### DIRECTIONS
Extract from the listing each line in which the word "Blender" appears.
━━━━━ RECORD EXCERPTS
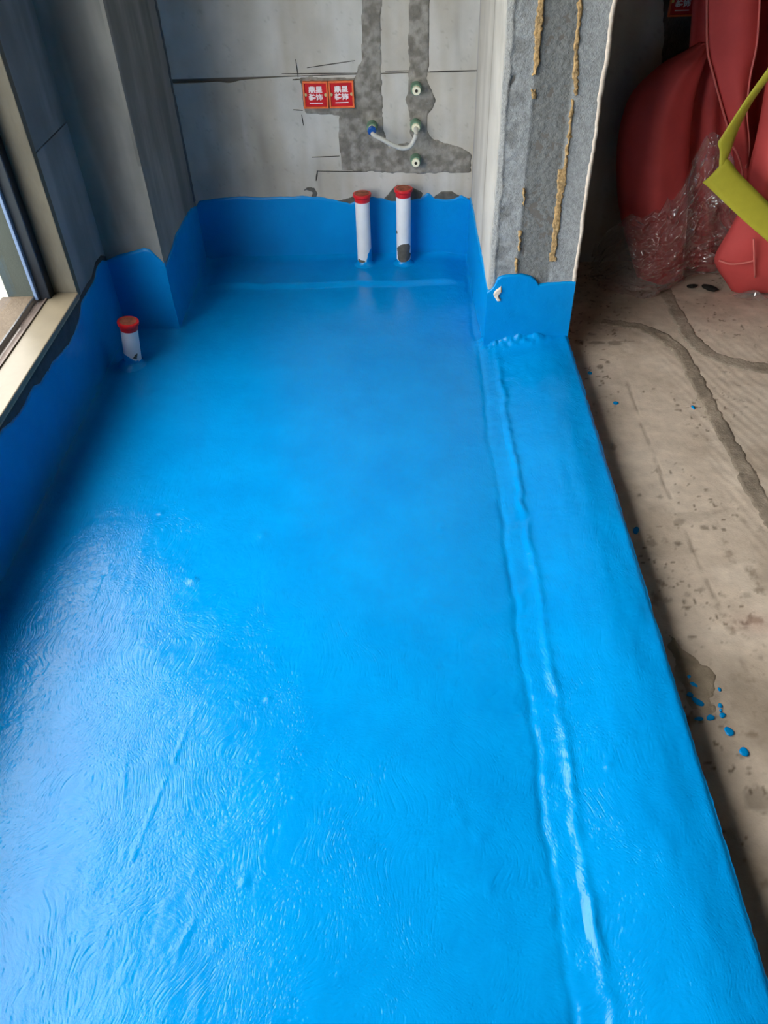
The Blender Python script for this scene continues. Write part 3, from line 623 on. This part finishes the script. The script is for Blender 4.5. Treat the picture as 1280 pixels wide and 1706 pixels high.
# ------------------------------------------------------------------ drain pipes
def drain_pipe(base, top, rad, label, marks):
    base = Vector(base); top = Vector(top); ax = (top - base); L = ax.length
    M = Vector((0, 0, 1)).rotation_difference(ax).to_matrix().to_4x4()
    t = tag(empty('drain_pipe', base), label, 'pipe', 'capped white drain pipes standing up from the blue floor')
    M = Matrix.Translation(base) @ M
    pipe = lathe('pipe_tube', [(rad * 0.96, -0.03), (rad, 0.0), (rad, L - 0.028), (rad, L - 0.016)], M, M_PVC, t, 40)
    cap = lathe('pipe_cap', [(rad * 1.02, L - 0.030), (rad * 1.06, L - 0.028), (rad * 1.07, L - 0.014), (rad * 1.24, L - 0.010), (rad * 1.27, L - 0.004), (rad * 1.24, L), (rad * 1.02, L + 0.0005)], M, M_REDCAP, t, 40)
    disc = lathe('cap_disc', [(rad * 1.00, L - 0.004), (rad * 0.98, L + 0.0015), (rad * 0.5, L + 0.0022), (rad * 0.02, L + 0.002)], M, M_CAPTOP, cap, 32)
    # material that clings to the foot: curved patches hugging the tube
    for i, (poly, mat, nm) in enumerate(marks):
        def to_p(s, h, off, M=M):
            a = s / rad; P = np.stack([(rad + off) * np.cos(a), (rad + off) * np.sin(a), h], -1)
            R3 = np.array(M.to_3x3()); return P @ R3.T + np.array(M.translation)
        patch(nm, [[(math.radians(a) * rad, h) for a, h in poly]], to_p, mat, t, 0.002, 0.0012, 0.0004, 0.004, 400 + i, wscale=60)
    skirtm = lathe('blue_collar', [(rad * 1.9, -0.004), (rad * 1.5, 0.003), (rad * 1.2, 0.009), (rad * 1.04, 0.018), (rad * 0.99, 0.022)], M, M_BLUE, t, 36, False, 0.06, 3)
    return t
# angle on the tube: -90 faces the camera, 0 faces right
drain_pipe((-0.160, 3.055, 0.012), (-0.158, 3.057, 0.300), 0.0285, 'white drain pipe with red cap and blue smear, left one at the back wall',
           [([(-75, 0.01), (-75, 0.03), (-60, 0.055), (-40, 0.068), (10, 0.07), (40, 0.06), (40, 0.0), (-75, 0.0)], M_BLUEW, 'blue_smear'), ([(-150, 0.014), (-95, 0.016), (-80, 0.022), (-100, 0.030), (-150, 0.032)], M_SLURRY, 'grey_smear')])
drain_pipe((0.001, 3.055, 0.012), (0.003, 3.056, 0.316), 0.0285, 'white drain pipe with red cap and grey cement smear, nearest the pier',
           [([(-150, 0.03), (-160, 0.070), (-130, 0.085), (-90, 0.095), (-45, 0.094), (-20, 0.080), (-40, 0.058), (-5, 0.045), (-25, 0.030), (-90, 0.012), (-130, 0.014)], M_SLURRY, 'grey_smear'), ([(-180, 0.125), (-150, 0.13), (-150, 0.14), (-180, 0.142)], M_SLURRY, 'grey_smear')])
drain_pipe((-0.947, 2.335, 0.004), (-0.926, 2.336, 0.168), 0.0285, 'short white drain pipe with dusty red cap standing under the window sill',
           [([(-180, -0.01), (-180, 0.050), (-110, 0.046), (-80, 0.038), (-60, 0.030), (-30, 0.03), (-30, -0.01)], M_BLUEW, 'blue_smear'), ([(-75, 0.034), (-60, 0.052), (-35, 0.056), (-40, 0.034)], M_SLURRY, 'grey_smear')])

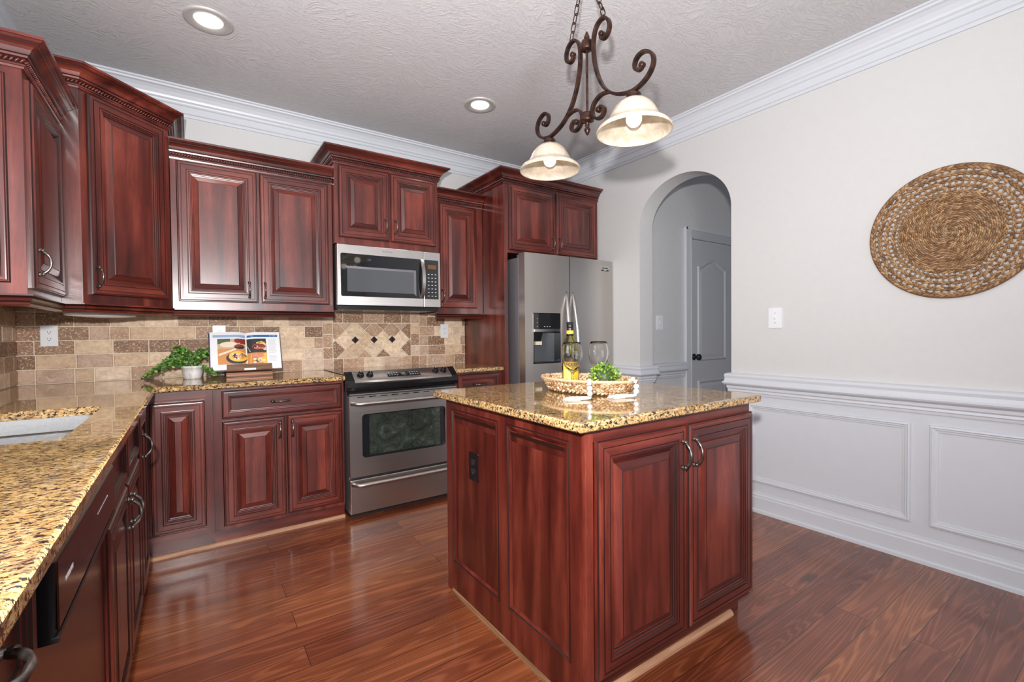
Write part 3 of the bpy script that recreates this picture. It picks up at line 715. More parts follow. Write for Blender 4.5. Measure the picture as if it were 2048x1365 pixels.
# sink
def bowl(x0, x1, y0, y1, zt, zb):
    mb = MB(); R = [rrect(x0-.012, x1+.012, y0-.012, y1+.012, .07), rrect(x0, x1, y0, y1, .06), rrect(x0+.006, x1-.006, y0+.006, y1-.006, .06), rrect(x0+.03, x1-.03, y0+.03, y1-.03, .05)]
    Z = [zt, zt, zb+.03, zb]; L = len(R[0])
    for k in range(3): mb.add([(x, y, Z[k]) for x, y in R[k]]+[(x, y, Z[k+1]) for x, y in R[k+1]], [(i, (i+1) % L, L+(i+1) % L, L+i) for i in range(L)], SINKS, True)
    mb.add([(x, y, zb) for x, y in R[3]], [tuple(range(L))], SINKS)
    return mb
th = thing('sink', (0, 0, 0), 'stainless double bowl sink set under the granite countertop', 'sink')
bowl(.092, .528, -1.640, -1.292, .8825, .71).build('basin', th); bowl(.092, .528, -2.008, -1.685, .8825, .71).build('basin', th)
mb = MB(); mb.box(.085, .535, -1.675, -1.650, .850, .8645, SINKS); mb.build('divider', th, bevel=.004)
for yy in (-1.46, -1.84):
    mb = MB(); mb.lathe([(.0001, .7125), (.022, .7125), (.040, .715), (.042, .7115)], SMOOTH, 20, TR(.31, yy, 0)); mb.build('drain', th)

# --- range
th = thing('range', (0, 0, 0), 'slide-in stainless range with black glass cooktop and oven door', 'range')
RX0, RX1, RY = 1.603, 2.366, .655
mb = MB(); mb.box(RX0+.004, RX1-.004, -.63, -.02, .03, .895, DGRAY); mb.build('body', th)
mb = MB(); mb.box(RX0-.007, RX1+.007, -.595, -.025, .9145, .921, COOK); mb.build('cooktop', th, bevel=.002)
# sloped control console, gently bowed front
mb = MB(); n = 16; prof = lambda bow: [(-.575, .921), (-.592, .934), (-.660-bow*.8, .879), (-.668-bow, .868), (-.674-bow, .860), (-.674-bow, .840), (-.665-bow*.5, .818), (-.640, .812), (-.600, .812)]
cols = []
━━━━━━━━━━
### FINISHED ANSWER
The Blender Python script for this scene continues. Write part 3, from line 623 on. This part finishes the script. The script is for Blender 4.5. Treat the picture as 1280 pixels wide and 1706 pixels high.
Write part 3 of the bpy script that recreates this picture. It picks up at line 715. More parts follow. Write for Blender 4.5. Measure the picture as if it were 2048x1365 pixels.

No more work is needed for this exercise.